### THE PROBLEM
Count every line that holds the string "this", and report the number alone.

### INPUT
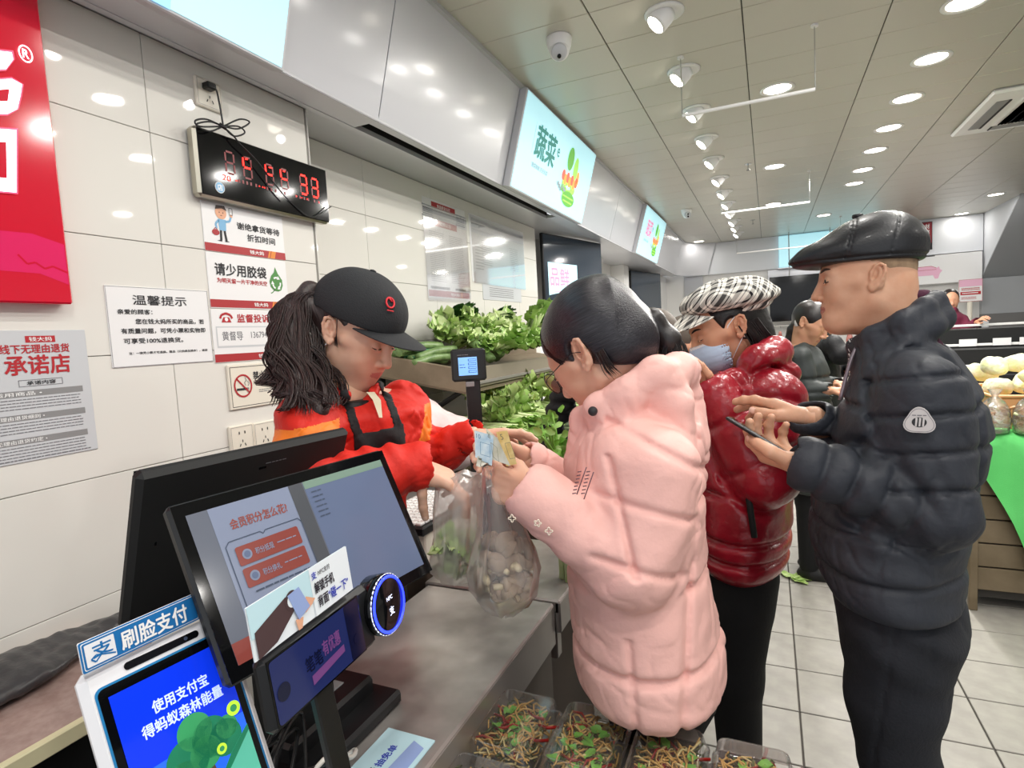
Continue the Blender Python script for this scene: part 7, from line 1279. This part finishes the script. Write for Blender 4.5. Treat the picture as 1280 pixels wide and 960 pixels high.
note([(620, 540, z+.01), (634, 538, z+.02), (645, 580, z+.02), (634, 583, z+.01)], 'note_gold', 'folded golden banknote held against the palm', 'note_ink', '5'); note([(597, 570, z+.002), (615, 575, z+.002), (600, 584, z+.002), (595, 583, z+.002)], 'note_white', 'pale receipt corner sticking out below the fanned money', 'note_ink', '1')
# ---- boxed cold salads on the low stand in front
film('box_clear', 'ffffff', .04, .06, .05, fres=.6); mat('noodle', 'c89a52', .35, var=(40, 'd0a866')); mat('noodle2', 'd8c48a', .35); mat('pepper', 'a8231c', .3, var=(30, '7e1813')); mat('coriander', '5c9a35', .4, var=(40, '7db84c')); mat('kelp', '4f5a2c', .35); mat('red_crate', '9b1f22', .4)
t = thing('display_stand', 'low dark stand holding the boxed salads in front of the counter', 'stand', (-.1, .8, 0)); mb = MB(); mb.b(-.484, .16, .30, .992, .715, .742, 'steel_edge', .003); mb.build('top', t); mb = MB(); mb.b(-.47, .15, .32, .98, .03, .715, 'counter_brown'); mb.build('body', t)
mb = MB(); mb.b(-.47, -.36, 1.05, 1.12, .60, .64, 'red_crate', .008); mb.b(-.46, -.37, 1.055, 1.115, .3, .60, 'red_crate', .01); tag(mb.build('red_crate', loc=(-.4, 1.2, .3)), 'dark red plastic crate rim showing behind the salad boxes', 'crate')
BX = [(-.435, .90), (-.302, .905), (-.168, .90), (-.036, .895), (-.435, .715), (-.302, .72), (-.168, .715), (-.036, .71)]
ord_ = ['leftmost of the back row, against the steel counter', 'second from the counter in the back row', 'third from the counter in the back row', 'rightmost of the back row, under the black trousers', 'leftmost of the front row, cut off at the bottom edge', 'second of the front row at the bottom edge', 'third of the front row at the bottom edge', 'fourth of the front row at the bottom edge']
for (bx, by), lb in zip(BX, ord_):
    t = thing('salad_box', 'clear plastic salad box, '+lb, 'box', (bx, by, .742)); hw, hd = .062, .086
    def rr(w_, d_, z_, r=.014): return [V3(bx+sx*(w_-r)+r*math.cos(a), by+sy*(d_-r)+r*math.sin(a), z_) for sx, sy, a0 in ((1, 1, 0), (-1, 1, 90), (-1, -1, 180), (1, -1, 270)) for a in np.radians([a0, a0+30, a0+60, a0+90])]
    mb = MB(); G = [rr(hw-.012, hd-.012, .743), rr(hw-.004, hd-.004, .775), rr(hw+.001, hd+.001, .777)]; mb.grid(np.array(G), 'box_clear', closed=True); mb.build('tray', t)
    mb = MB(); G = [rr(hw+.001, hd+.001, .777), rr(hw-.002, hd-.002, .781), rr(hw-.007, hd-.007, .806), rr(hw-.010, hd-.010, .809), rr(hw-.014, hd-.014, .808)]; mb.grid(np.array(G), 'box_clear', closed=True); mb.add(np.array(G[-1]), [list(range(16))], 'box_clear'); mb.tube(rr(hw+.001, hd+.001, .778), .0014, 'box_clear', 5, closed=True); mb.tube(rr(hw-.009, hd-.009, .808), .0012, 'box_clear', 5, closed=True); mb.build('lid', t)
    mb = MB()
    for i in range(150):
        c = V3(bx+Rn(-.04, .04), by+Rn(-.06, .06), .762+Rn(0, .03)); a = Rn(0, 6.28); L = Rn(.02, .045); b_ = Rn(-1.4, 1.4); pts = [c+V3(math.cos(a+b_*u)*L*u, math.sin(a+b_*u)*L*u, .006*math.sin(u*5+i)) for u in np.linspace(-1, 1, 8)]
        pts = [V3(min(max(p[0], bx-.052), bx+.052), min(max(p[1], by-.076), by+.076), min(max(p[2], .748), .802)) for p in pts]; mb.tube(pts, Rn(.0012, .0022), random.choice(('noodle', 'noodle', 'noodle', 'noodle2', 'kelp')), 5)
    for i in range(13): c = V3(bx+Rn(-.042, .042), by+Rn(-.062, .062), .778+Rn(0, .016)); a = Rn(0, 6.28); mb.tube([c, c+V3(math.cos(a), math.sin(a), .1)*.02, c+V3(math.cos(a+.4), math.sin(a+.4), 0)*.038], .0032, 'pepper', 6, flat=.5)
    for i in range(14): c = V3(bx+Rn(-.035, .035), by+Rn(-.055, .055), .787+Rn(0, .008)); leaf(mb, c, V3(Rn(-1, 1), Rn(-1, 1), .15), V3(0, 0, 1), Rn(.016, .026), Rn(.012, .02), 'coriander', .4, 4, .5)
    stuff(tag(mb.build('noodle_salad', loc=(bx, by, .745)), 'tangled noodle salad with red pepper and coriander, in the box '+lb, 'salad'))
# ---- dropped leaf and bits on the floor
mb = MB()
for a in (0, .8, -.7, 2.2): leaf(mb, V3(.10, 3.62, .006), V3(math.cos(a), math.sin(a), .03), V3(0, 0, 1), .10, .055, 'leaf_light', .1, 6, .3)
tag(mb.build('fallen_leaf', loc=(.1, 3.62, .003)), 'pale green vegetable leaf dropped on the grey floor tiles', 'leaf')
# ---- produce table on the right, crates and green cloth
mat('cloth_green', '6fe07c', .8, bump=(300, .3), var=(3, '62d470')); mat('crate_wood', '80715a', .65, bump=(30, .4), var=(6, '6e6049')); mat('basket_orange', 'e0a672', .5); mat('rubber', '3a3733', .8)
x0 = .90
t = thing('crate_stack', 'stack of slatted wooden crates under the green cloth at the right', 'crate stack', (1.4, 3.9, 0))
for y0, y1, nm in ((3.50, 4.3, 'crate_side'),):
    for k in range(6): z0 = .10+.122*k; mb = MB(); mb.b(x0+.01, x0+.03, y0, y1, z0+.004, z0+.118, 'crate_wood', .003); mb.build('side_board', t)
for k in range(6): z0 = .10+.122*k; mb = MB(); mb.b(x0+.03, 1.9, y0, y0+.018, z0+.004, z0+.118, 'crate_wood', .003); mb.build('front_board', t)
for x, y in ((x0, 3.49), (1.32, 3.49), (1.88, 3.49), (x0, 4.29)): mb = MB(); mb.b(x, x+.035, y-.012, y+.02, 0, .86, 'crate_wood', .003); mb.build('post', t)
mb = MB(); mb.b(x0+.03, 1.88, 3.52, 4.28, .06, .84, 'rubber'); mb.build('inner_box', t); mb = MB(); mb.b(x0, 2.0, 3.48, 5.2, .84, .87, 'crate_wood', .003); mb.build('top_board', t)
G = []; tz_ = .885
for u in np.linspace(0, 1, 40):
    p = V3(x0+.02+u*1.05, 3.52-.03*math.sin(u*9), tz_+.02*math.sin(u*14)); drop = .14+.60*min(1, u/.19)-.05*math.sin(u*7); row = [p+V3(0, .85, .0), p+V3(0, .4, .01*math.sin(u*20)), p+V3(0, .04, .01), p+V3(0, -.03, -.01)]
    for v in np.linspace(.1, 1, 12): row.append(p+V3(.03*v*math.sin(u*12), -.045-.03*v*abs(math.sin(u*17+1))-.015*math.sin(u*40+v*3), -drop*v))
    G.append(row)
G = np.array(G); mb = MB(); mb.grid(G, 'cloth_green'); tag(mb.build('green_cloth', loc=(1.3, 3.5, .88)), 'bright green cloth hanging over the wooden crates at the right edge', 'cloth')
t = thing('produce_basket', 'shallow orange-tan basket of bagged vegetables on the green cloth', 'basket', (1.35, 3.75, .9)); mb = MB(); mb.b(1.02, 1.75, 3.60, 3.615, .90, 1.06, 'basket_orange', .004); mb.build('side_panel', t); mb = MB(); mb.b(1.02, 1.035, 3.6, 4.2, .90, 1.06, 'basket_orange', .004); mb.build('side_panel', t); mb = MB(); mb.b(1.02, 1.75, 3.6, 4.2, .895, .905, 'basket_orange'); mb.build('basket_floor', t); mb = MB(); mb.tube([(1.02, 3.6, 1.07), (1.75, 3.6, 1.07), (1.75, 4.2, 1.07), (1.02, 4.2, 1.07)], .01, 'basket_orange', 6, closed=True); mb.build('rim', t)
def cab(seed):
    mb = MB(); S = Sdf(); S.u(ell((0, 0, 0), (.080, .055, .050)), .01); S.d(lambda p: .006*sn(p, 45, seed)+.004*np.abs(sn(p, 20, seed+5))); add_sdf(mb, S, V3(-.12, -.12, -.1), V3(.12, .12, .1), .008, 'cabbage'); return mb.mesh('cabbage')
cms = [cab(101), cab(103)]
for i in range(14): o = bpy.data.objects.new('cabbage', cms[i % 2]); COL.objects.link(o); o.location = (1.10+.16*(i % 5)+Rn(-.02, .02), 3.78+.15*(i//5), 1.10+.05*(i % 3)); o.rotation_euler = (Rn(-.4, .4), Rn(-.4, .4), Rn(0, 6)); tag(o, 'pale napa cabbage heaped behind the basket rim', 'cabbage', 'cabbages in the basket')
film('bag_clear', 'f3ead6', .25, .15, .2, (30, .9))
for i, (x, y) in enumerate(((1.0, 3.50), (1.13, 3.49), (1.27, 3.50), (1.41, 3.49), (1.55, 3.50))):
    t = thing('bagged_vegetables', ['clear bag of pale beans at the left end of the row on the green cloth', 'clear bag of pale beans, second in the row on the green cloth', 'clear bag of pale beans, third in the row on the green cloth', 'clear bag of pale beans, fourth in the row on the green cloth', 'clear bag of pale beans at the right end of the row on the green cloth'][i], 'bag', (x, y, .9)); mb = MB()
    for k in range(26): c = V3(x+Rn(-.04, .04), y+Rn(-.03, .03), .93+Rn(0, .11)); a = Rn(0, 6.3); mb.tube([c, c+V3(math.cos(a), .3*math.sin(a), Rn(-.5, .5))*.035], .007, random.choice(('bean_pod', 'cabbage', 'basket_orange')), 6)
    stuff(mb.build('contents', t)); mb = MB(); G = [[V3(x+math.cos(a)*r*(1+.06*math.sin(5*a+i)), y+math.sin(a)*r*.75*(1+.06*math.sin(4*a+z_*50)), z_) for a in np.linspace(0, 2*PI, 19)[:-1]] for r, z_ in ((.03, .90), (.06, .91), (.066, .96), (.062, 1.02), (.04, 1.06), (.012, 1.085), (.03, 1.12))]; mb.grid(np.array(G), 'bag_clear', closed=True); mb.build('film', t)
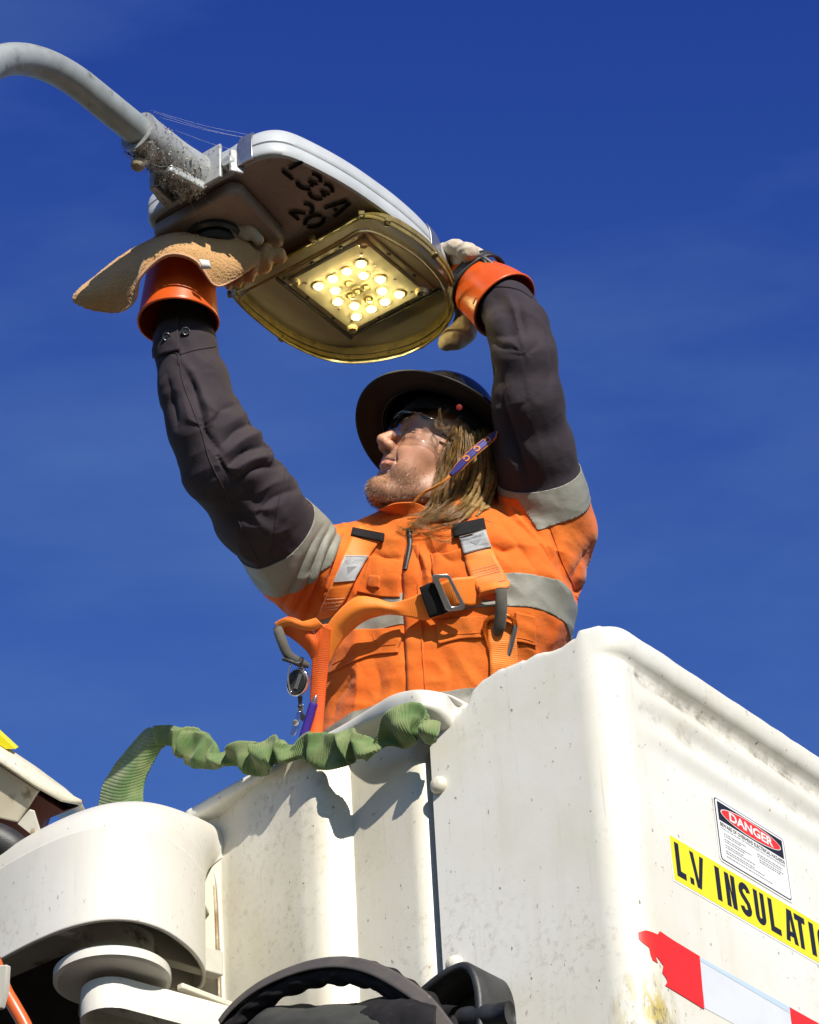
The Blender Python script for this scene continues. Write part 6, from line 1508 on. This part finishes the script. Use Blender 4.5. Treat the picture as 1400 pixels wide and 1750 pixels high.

### OUTPUT OF THE TASK
2